Surojit Chatterjee, Founder & CEO, EMA Unlimited
Image: Ethan Pines
When Surojit Chatterjee first encountered artificial intelligence (AI), it wasn’t through a slick app or a polished API. It was in the early 2000s, in a lab at IIT-Kharagpur, where a classmate and he painstakingly built a neural network from scratch to recognise speech—long before Alexa or Siri were household names. “It didn’t work that well,” he admits, “but we learnt a ton.”
That spirit of curiosity and grit has defined Chatterjee’s journey through the world of AI. From early experiments in speech synthesis to building neural networks for autonomous navigation at India’s Defence Research and Development Organisation (DRDO), his path has been anything but conventional.
“In my third year at IIT, I interned at the Center for Artificial Intelligence and Robotics in Bengaluru, part of DRDO. I built neural networks to help robots navigate. It was very early work—what we now see in autonomous vehicles in San Francisco, I was working on early versions of that.”
From there, Chatterjee’s career took him to the US, where he worked on handwriting recognition research funded by the US Postal Service, and later to Google, where he helped build the mobile advertising business from scratch—scaling it to a $50 billion revenue engine. He also served as chief product officer at Flipkart, then helped lead Google Shopping (products ad business) to $25 billion in revenue, and played a key role in Coinbase’s growth and IPO.
But it was after decades in Silicon Valley that the idea for his most ambitious venture yet began to take shape. “I realised that, even in the best companies in the world, 50 to 60 percent of people’s time was spent just keeping the lights on—mundane, repetitive work,” he says. “What if we could delegate that to AI?”
That question led to the founding of EMA—Enterprise Machine Assistant—in April 2023. The vision? To build “AI employees” that can take on operational tasks across industries, freeing up human teams to focus on creativity and strategy.
What began as a solo project—Chatterjee tinkering on his laptop, reading research papers—quickly evolved. Some of the researchers he reached out to are now part of EMA’s team or advisory board. “At the time, ‘agentic AI’ was not even part of our vocabulary,” Chatterjee recalls. “And our vision was to build software that works like synthetic humans—AI agents that can plan, act and collaborate like real teams.” Fast forward to today, EMA boasts over 120 employees, many of them ex-Google employees and AI experts from top tech firms.

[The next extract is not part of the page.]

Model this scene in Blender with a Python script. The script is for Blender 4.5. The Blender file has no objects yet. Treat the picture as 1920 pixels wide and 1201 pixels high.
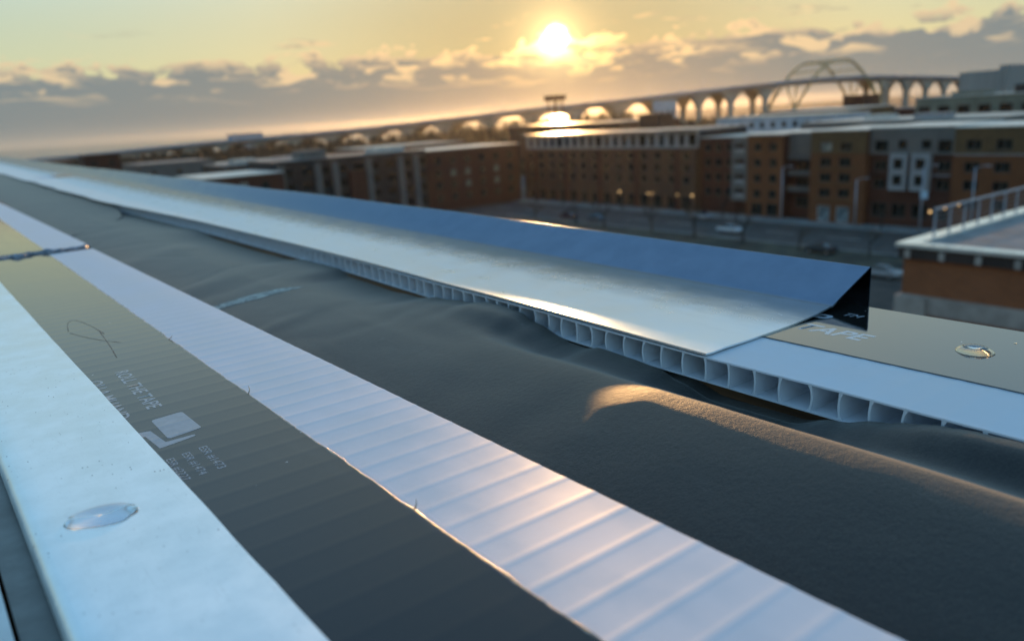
import bpy, bmesh, math, random
from mathutils import Matrix, Vector
R = math.radians
random.seed(7)
scene = bpy.context.scene
COL = scene.collection

# ------------------------------------------------------------------ camera
S = 0.09                      # height of the lens above the parapet top (m); foreground lengths are in units of S
cam_d = bpy.data.cameras.new('camera')
cam = bpy.data.objects.new('camera', cam_d)
COL.objects.link(cam)
scene.camera = cam
YAW, PITCH, ROLL = R(36.37), R(14.813), R(3.45)
fh = Vector((math.sin(YAW), math.cos(YAW), 0)); rh = Vector((math.cos(YAW), -math.sin(YAW), 0)); zz = Vector((0, 0, 1))
F = math.cos(PITCH) * fh - math.sin(PITCH) * zz
U0 = math.sin(PITCH) * fh + math.cos(PITCH) * zz
Rt = math.cos(ROLL) * rh - math.sin(ROLL) * U0
Up = math.sin(ROLL) * rh + math.cos(ROLL) * U0
m = Matrix((Rt, Up, -F)).transposed().to_4x4()
m.translation = Vector((0, 0, S))
cam.matrix_world = m
cam_d.sensor_width = 36.0
cam_d.lens = 27.0
cam_d.clip_start = 0.005
cam_d.clip_end = 60000
cam_d.dof.use_dof = True
cam_d.dof.focus_distance = 0.27
cam_d.dof.aperture_fstop = 13.0

# ------------------------------------------------------------------ render / exposure
scene.render.engine = 'CYCLES'
scene.view_settings.view_transform = 'Standard'
scene.view_settings.look = 'None'
scene.view_settings.exposure = 0.42
scene.view_settings.gamma = 1.0
scene.cycles.use_denoising = True
scene.cycles.max_bounces = 8
scene.cycles.transparent_max_bounces = 8
scene.cycles.sample_clamp_indirect = 6.0

# ------------------------------------------------------------------ sun + sky
SUN_EL, SUN_AZ = R(4.95), R(40.54)          # azimuth from +Y towards +X
sun_dir = Vector((math.cos(SUN_EL) * math.sin(SUN_AZ), math.cos(SUN_EL) * math.cos(SUN_AZ), math.sin(SUN_EL)))
sun_l = bpy.data.lights.new('sun', 'SUN')
sun_l.energy = 4.2
sun_l.angle = R(0.6)
sun_l.color = (1.0, 0.54, 0.20)
sun_o = bpy.data.objects.new('sun', sun_l)
sun_o.rotation_euler = sun_dir.to_track_quat('Z', 'Y').to_euler()
COL.objects.link(sun_o)


class NT:
    """small helper for building node trees"""
    def __init__(s, tree):
        s.t = tree; s.n = tree.nodes; s.l = tree.links

    def node(s, typ, ins=None, **props):
        n = s.n.new(typ)
        for k, v in props.items():
            setattr(n, k, v)
        for k, v in (ins or {}).items():
            s.put(n.inputs[k], v)
        return n

    def put(s, sock, v):
        if isinstance(v, bpy.types.NodeSocket):
            s.l.new(v, sock)
        elif v is not None:
            if isinstance(v, (tuple, list)) and sock.type == 'RGBA' and len(v) == 3:
                v = (*v, 1)
            sock.default_value = v

    def math(s, op, a, b=None, c=None, clamp=False):
        n = s.n.new('ShaderNodeMath'); n.operation = op; n.use_clamp = clamp
        s.put(n.inputs[0], a)
        if b is not None: s.put(n.inputs[1], b)
        if c is not None: s.put(n.inputs[2], c)
        return n.outputs[0]

    def ramp(s, x, a, b, lo=0.0, hi=1.0):
        n = s.n.new('ShaderNodeMapRange'); n.interpolation_type = 'SMOOTHSTEP'
        for i, v in enumerate((x, a, b, lo, hi)):
            s.put(n.inputs[i], v)
        return n.outputs[0]

    def mix(s, f, a, b, mode='MIX'):
        n = s.n.new('ShaderNodeMix'); n.data_type = 'RGBA'; n.blend_type = mode; n.clamp_factor = True
        s.put(n.inputs[0], f); s.put(n.inputs[6], a); s.put(n.inputs[7], b)
        return n.outputs[2]

    def noise(s, vec, scale, detail=3, rough=0.5, dist=0.0, dim='3D'):
        n = s.n.new('ShaderNodeTexNoise'); n.noise_dimensions = dim
        s.put(n.inputs['Vector'], vec)
        n.inputs['Scale'].default_value = scale; n.inputs['Detail'].default_value = detail
        n.inputs['Roughness'].default_value = rough; n.inputs['Distortion'].default_value = dist
        return n.outputs[0]

    def scaled(s, vec, k):
        n = s.n.new('ShaderNodeVectorMath'); n.operation = 'MULTIPLY'
        s.put(n.inputs[0], vec); n.inputs[1].default_value = k
        return n.outputs[0]


SKY_GAIN = 0.82
world = bpy.data.worlds.new('World')
scene.world = world
world.use_nodes = True
w = NT(world.node_tree)
w.n.clear()
gen = w.node('ShaderNodeTexCoord').outputs['Generated']
nrm = w.node('ShaderNodeVectorMath', {0: gen}, operation='NORMALIZE').outputs[0]
sep = w.node('ShaderNodeSeparateXYZ', {0: nrm})
elev = w.math('MULTIPLY', w.math('ARCSINE', sep.outputs[2]), 180 / math.pi)
dot = w.node('ShaderNodeVectorMath', {0: nrm, 1: tuple(sun_dir)}, operation='DOT_PRODUCT').outputs['Value']
ang = w.math('MULTIPLY', w.math('ARCCOSINE', w.math('MINIMUM', dot, 0.9999999)), 180 / math.pi)   # degrees from the sun
sky = w.node('ShaderNodeTexSky')
sky.sky_type = 'NISHITA'
sky.sun_disc = False
sky.sun_elevation = SUN_EL
sky.sun_rotation = SUN_AZ
sky.altitude = 180
sky.air_density = 1.0
sky.dust_density = 1.2
sky.ozone_density = 1.5
lum = w.node('ShaderNodeRGBToBW', {0: sky.outputs[0]}).outputs[0]
gain = w.math('DIVIDE', SKY_GAIN, w.math('MULTIPLY_ADD', lum, 1.10, 1.0))     # compresses the bright sky, evening out the aureole
skyc = w.node('ShaderNodeVectorMath', {0: sky.outputs[0], 'Scale': gain}, operation='SCALE').outputs[0]
sat = w.ramp(elev, 8.0, 38.0, 0.72, 1.18)
lum2 = w.node('ShaderNodeRGBToBW', {0: skyc}).outputs[0]
dim = w.math('MULTIPLY', w.ramp(elev, 13.0, 50.0, 1.0, 1.06), w.ramp(ang, 3.0, 22.0, 0.70, 1.0))
chan = w.node('ShaderNodeSeparateColor', {0: skyc})
tint = [w.ramp(elev, 6.0, 15.0, *q) for q in ((0.71, 0.80), (0.78, 0.97), (0.70, 1.02))]
chs = [w.math('MULTIPLY', w.math('MULTIPLY', tint[i], w.math('MAXIMUM', w.math('MULTIPLY_ADD', w.math('SUBTRACT', chan.outputs[i], lum2), sat, lum2), 0.0)), dim) for i in range(3)]
skyc = w.node('ShaderNodeCombineColor', {0: chs[0], 1: chs[1], 2: chs[2]}).outputs[0]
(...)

But building EMA wasn’t without its challenges. Hiring top-tier AI talent, securing early customers, and building enterprise-grade products from scratch tested the team’s resilience. “Startups are not for the faint-hearted,” Chatterjee says. “It’s like a war zone.”
One of EMA’s first clients, Moneyview, a digital lending platform in India, reached out to Chatterjee’s team for help in automating their customer support. Another early client was Envoy Global, a major US immigration law firm, which reached out to EMA to streamline complex legal workflows. These early wins validated the product’s potential—and its versatility.

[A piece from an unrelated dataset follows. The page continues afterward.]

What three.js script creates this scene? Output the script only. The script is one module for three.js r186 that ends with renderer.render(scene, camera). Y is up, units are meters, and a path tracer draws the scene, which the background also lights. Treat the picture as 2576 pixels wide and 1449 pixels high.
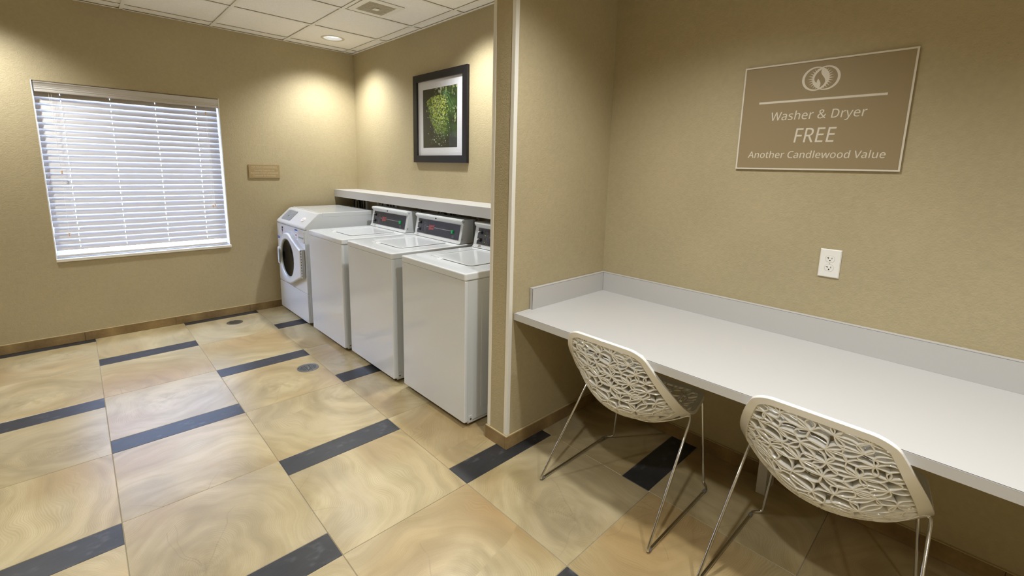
import * as THREE from 'three';
import { RoundedBoxGeometry } from 'three/addons/geometries/RoundedBoxGeometry.js';
import { mergeGeometries, toCreasedNormals } from 'three/addons/utils/BufferGeometryUtils.js';

// ---------- camera, sky, exposure ----------
const scene = new THREE.Scene();
const camera = new THREE.PerspectiveCamera(2 * Math.atan(724.5 / 1146.63) * 180 / Math.PI, 2576 / 1449, 0.05, 60);
camera.setViewOffset(2576, 1449, 0, 105, 2576, 1449);          // shift lens: the optical axis lies above the middle of the frame
camera.position.set(-2.3427, 1.49, 5.0096);
camera.rotation.set(-0.16991, -0.76487, 0.02415, 'YXZ');
scene.add(camera);
const SKY = new THREE.Color().setRGB(0.40, 0.56, 1.0).multiplyScalar(32);
scene.background = SKY;                                          // overcast blue daylight outside the window
const renderer = new THREE.WebGLRenderer({ antialias: true });
renderer.toneMapping = THREE.LinearToneMapping;
renderer.toneMappingExposure = 1.0;
renderer.shadowMap.enabled = true;
const LAMP = 9.4;                                                // candela-like strength of every ceiling downlight
const LAMP_COLOR = new THREE.Color().setRGB(0.965, 0.985, 1.0);
const HC = 2.665, ZB = 6.8, XL = -4.0;                           // ceiling height, rear wall, left wall

// ---------- helpers ----------
let seed = 7;
const rnd = () => { seed = (seed * 1664525 + 1013904223) >>> 0; return seed / 4294967296; };
const rr = (a, b) => a + (b - a) * rnd();
const used = {};
function numbered(n) { const k = used[n] = (used[n] ?? -1) + 1; return k ? n + '_' + String(k).padStart(3, '0') : n; }
function shadows(o) { o.castShadow = o.receiveShadow = true; return o; }
function mesh(name, geo, mat, parent) {
  const m = shadows(new THREE.Mesh(Array.isArray(geo) ? merge(geo) : geo, mat)); m.name = name; parent.add(m); return m;
}
function thing(name, label, category, pos = [0, 0, 0], group) {
  const o = new THREE.Group(); o.name = numbered(name); o.position.set(...pos); o.userData = { label, category };
  if (group) o.userData.group = group;
  scene.add(o); return o;
}
function structure(name) { const o = new THREE.Group(); o.name = name; o.userData = { kind: 'structure' }; scene.add(o); return o; }
function merge(list) {
  return mergeGeometries(list.map((g) => { const n = g.index ? g.toNonIndexed() : g.clone(); for (const k of Object.keys(n.attributes)) if (!['position', 'normal', 'uv'].includes(k)) n.deleteAttribute(k); return n; }));
}
function box(x0, x1, y0, y1, z0, z1, r = 0) {
  const w = x1 - x0, h = y1 - y0, d = z1 - z0;
  const g = r ? new RoundedBoxGeometry(w, h, d, 2, Math.min(r, w / 2.01, h / 2.01, d / 2.01)) : new THREE.BoxGeometry(w, h, d);
  return g.translate((x0 + x1) / 2, (y0 + y1) / 2, (z0 + z1) / 2);
}
function metres(geo, k = 1) {                                    // uv in metres, laid flat on whichever side a face looks to
  const g = geo.index ? geo.toNonIndexed() : geo, p = g.attributes.position, n = g.attributes.normal, uv = new Float32Array(p.count * 2);
  for (let i = 0; i < p.count; i++) {
    const a = Math.abs(n.getX(i)), b = Math.abs(n.getY(i)), c = Math.abs(n.getZ(i)), x = p.getX(i), y = p.getY(i), z = p.getZ(i);
    const q = a >= b && a >= c ? [z, y] : b >= c ? [x, z] : [x, y];
    uv[2 * i] = q[0] * k; uv[2 * i + 1] = q[1] * k;
  }
  g.setAttribute('uv', new THREE.BufferAttribute(uv, 2)); return g;
}
function cyl(r, h, axis = 'y', r2 = r, n = 24) {
  const g = new THREE.CylinderGeometry(r2, r, h, n); if (axis === 'x') g.rotateZ(-Math.PI / 2); if (axis === 'z') g.rotateX(Math.PI / 2); return g;
}
function pathTube(points, fillet, radius, radial = 10, per = 6) { // straight runs with rounded corners
  const P = points.map((p) => new THREE.Vector3(...p)), pts = [P[0]];
  for (let i = 1; i < P.length - 1; i++) {
    const f = Array.isArray(fillet) ? fillet[i - 1] : fillet, a = P[i - 1].clone().sub(P[i]), b = P[i + 1].clone().sub(P[i]);
    const r = Math.min(f, a.length() * 0.49, b.length() * 0.49), A = P[i].clone().addScaledVector(a.normalize(), r), B = P[i].clone().addScaledVector(b.normalize(), r);
    const c = new THREE.QuadraticBezierCurve3(A, P[i], B);
    for (let k = 0; k <= per; k++) pts.push(c.getPoint(k / per));
  }
  pts.push(P[P.length - 1]);
  return polyTube(pts, radius, radial);
}
function polyTube(pts, radius, radial = 10) {                    // tube through every point given, frames carried along
  const n = pts.length, pos = [], nor = [], uv = [], idx = [];
  let N = null;
  for (let i = 0; i < n; i++) {
    const T = pts[Math.min(i + 1, n - 1)].clone().sub(pts[Math.max(i - 1, 0)]).normalize();
    if (!N) N = Math.abs(T.y) < 0.9 ? new THREE.Vector3(0, 1, 0) : new THREE.Vector3(1, 0, 0);
    N = N.clone().addScaledVector(T, -N.dot(T)).normalize();
    const B = T.clone().cross(N);
    for (let k = 0; k <= radial; k++) {
      const a = k / radial * 2 * Math.PI, v = N.clone().multiplyScalar(Math.cos(a)).addScaledVector(B, Math.sin(a));
      pos.push(pts[i].x + v.x * radius, pts[i].y + v.y * radius, pts[i].z + v.z * radius); nor.push(v.x, v.y, v.z); uv.push(k / radial, i / n);
    }
  }
  for (let i = 0; i < n - 1; i++) for (let k = 0; k < radial; k++) { const a = i * (radial + 1) + k, b = a + radial + 1; idx.push(a, a + 1, b, b, a + 1, b + 1); }
  const g = new THREE.BufferGeometry();
  g.setAttribute('position', new THREE.Float32BufferAttribute(pos, 3)); g.setAttribute('normal', new THREE.Float32BufferAttribute(nor, 3)); g.setAttribute('uv', new THREE.Float32BufferAttribute(uv, 2)); g.setIndex(idx);
  return g;
}
function profileZ(points, z0, z1, bevel = 0) {                   // outline in x,y drawn out along z
  const s = new THREE.Shape(points.map((p) => new THREE.Vector2(...p)));
  return new THREE.ExtrudeGeometry(s, { depth: z1 - z0 - 2 * bevel, bevelEnabled: bevel > 0, bevelSize: bevel, bevelThickness: bevel, bevelOffset: -bevel, bevelSegments: 2, curveSegments: 10 }).translate(0, 0, z0 + bevel);
}
function roundRect(w, h, r) {
  const s = new THREE.Shape(), x = -w / 2, y = -h / 2;
  s.moveTo(x + r, y); s.lineTo(x + w - r, y); s.absarc(x + w - r, y + r, r, -Math.PI / 2, 0); s.lineTo(x + w, y + h - r); s.absarc(x + w - r, y + h - r, r, 0, Math.PI / 2);
  s.lineTo(x + r, y + h); s.absarc(x + r, y + h - r, r, Math.PI / 2, Math.PI); s.lineTo(x, y + r); s.absarc(x + r, y + r, r, Math.PI, Math.PI * 1.5); return s;
}

// ---------- noise and textures ----------
const H = new Float32Array(65536); { let q = 12345; for (let i = 0; i < 65536; i++) { q = (Math.imul(q, 1103515245) + 12345) >>> 0; H[i] = (q >>> 8) / 16777216; } }
const hash = (x, y) => H[((Math.imul(x, 374761393) ^ Math.imul(y, 668265263)) >>> 5) & 65535];
function vn(x, y, px = 0, py = 0) {                              // smooth value noise 0..1, with an optional period
  const xi = Math.floor(x), yi = Math.floor(y), fx = x - xi, fy = y - yi, u = fx * fx * (3 - 2 * fx), v = fy * fy * (3 - 2 * fy);
  const m = (a, p) => p ? ((a % p) + p) % p : a;
  const x0 = m(xi, px), x1 = m(xi + 1, px), y0 = m(yi, py), y1 = m(yi + 1, py);
  return (hash(x0, y0) * (1 - u) + hash(x1, y0) * u) * (1 - v) + (hash(x0, y1) * (1 - u) + hash(x1, y1) * u) * v;
}
const fbm = (x, y, o = 3) => { let s = 0, a = 0.5, t = 0; for (let i = 0; i < o; i++) { s += a * vn(x, y); t += a; a *= 0.5; x = x * 2.03 + 17.1; y = y * 2.03 + 5.7; } return s / t; };
function dataTex(n, m, f, srgb, repeat = true) {
  const d = new Uint8Array(n * m * 4);
  for (let j = 0; j < m; j++) for (let i = 0; i < n; i++) { const c = f(i / n, j / m); const o = 4 * (j * n + i); d[o] = Math.max(0, Math.min(255, c[0])); d[o + 1] = Math.max(0, Math.min(255, c[1])); d[o + 2] = Math.max(0, Math.min(255, c[2])); d[o + 3] = 255; }
  const t = new THREE.DataTexture(d, n, m); t.magFilter = THREE.LinearFilter; t.minFilter = THREE.LinearMipmapLinearFilter; t.generateMipmaps = true;
  if (srgb) t.colorSpace = THREE.SRGBColorSpace; if (repeat) t.wrapS = t.wrapT = THREE.RepeatWrapping; t.needsUpdate = true; return t;
}
function canvasTex(w, h, draw) {
  const c = document.createElement('canvas'); c.width = w; c.height = h; draw(c.getContext('2d'), w, h);
  const t = new THREE.CanvasTexture(c); t.colorSpace = THREE.SRGBColorSpace; t.anisotropy = 4; return t;
}
const std = (color, roughness = 0.5, extra = {}) => new THREE.MeshStandardMaterial({ color, roughness, ...extra });

const WALL_RGB = [179, 165, 130];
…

Chatterjee is especially bullish on AI adoption in emerging markets like India. “Indian companies are newer, more tech-savvy and the workforce is younger,” he notes. “Sometimes it’s actually harder to convince older, more traditional companies elsewhere. It takes time for them to understand what this technology really is.”
Still, he acknowledges the fears that come with AI—about data privacy, job displacement and ethical use. Chatterjee spends a lot of his time, educating customers—everyone is talking about agentic AI now, so there is a lot of confusion among traditional companies, about what is real and what isn’t. “Often there is apprehension around the backlash of job losses for implementing AI at large scale,” he says. “When computers came in, everyone thought they will lose jobs. When, in fact, they created many more jobs. I think the apprehension around AI is similar. But I do think this is the next industrial revolution.”

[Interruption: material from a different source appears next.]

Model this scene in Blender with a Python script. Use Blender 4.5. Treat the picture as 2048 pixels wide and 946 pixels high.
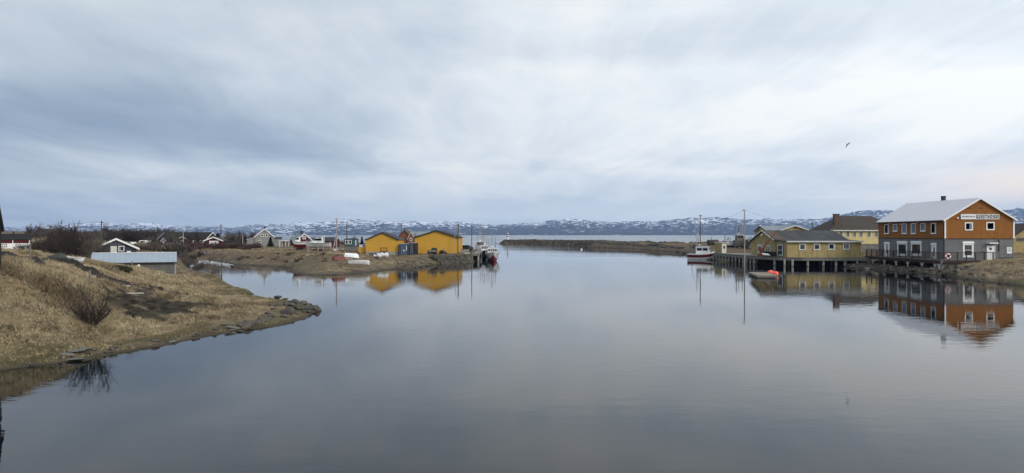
import bpy, math, random
import numpy as np
from mathutils import Vector, Matrix
random.seed(7); rng = np.random.default_rng(11)
for o in list(bpy.data.objects): bpy.data.objects.remove(o)
sc = bpy.context.scene; col = sc.collection
R = math.radians
# ------------------------------------------------------------------ camera
H = 5.6; F = 1400.0; CX = 1024.0; HY = 469.0          # eye height over the water, focal length in photo pixels
cam = bpy.data.objects.new('camera', bpy.data.cameras.new('camera')); col.objects.link(cam)
cam.location = (0, 0, H); cam.rotation_euler = (R(90), 0, 0)
cam.data.sensor_width = 36; cam.data.lens = 36 * F / 2048
cam.data.shift_y = (HY - 473.0) / 2048.0
cam.data.clip_start = 0.5; cam.data.clip_end = 60000
sc.camera = cam
# ------------------------------------------------------------------ world / sky
SUN_EL, SUN_AZ = R(30), R(132)                          # azimuth measured from +Y towards +X
w = bpy.data.worlds.new('World'); sc.world = w; w.use_nodes = True
nt = w.node_tree; N = nt.nodes; LK = nt.links
for n in list(N): N.remove(n)
def nm(tree, op, a, b=None, c=None, clamp=False):
    n = tree.nodes.new('ShaderNodeMath'); n.operation = op; n.use_clamp = clamp
    for i, v in enumerate((a, b, c)):
        if v is None: continue
        if isinstance(v, (int, float)): n.inputs[i].default_value = v
        else: tree.links.new(v, n.inputs[i])
    return n.outputs[0]
def wm(op, a, b=None, c=None, clamp=False): return nm(nt, op, a, b, c, clamp)
def comb(tree, x, y, z):
    n = tree.nodes.new('ShaderNodeCombineXYZ')
    for i, v in enumerate((x, y, z)):
        if isinstance(v, (int, float)): n.inputs[i].default_value = v
        else: tree.links.new(v, n.inputs[i])
    return n.outputs[0]
def noise(tree, vec, scale, detail=4, rough=.5, dist=0.):
    n = tree.nodes.new('ShaderNodeTexNoise'); n.inputs['Scale'].default_value = scale
    n.inputs['Detail'].default_value = detail; n.inputs['Roughness'].default_value = rough
    n.inputs['Distortion'].default_value = dist
    if vec is not None: tree.links.new(vec, n.inputs['Vector'])
    return n.outputs[0]
def ramp(tree, fac, stops):
    n = tree.nodes.new('ShaderNodeValToRGB'); e = n.color_ramp.elements
    while len(e) < len(stops): e.new(.5)
    for k, (p, c) in enumerate(stops):
        e[k].position = p; e[k].color = (*c, 1) if len(c) == 3 else c
    tree.links.new(fac, n.inputs[0]); return n.outputs[0]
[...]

To address these concerns, EMA has embedded responsibility and trust into its foundation. The company achieved SOC 2 compliance (evaluates a company’s systems and processes) within six months, hired one of the world’s top ethical hackers to test their systems, and built a robust governance layer before writing a single line of product code. “You can’t do this retroactively,” he says. “Security and responsible AI have to be built in from day one.”
Looking ahead, Chatterjee sees AI transforming every corner of the enterprise—from HR and health care to legal and logistics. “Every company will be leaner. But that doesn’t mean fewer opportunities. It means more companies, more innovation, and more people doing meaningful work,” he says.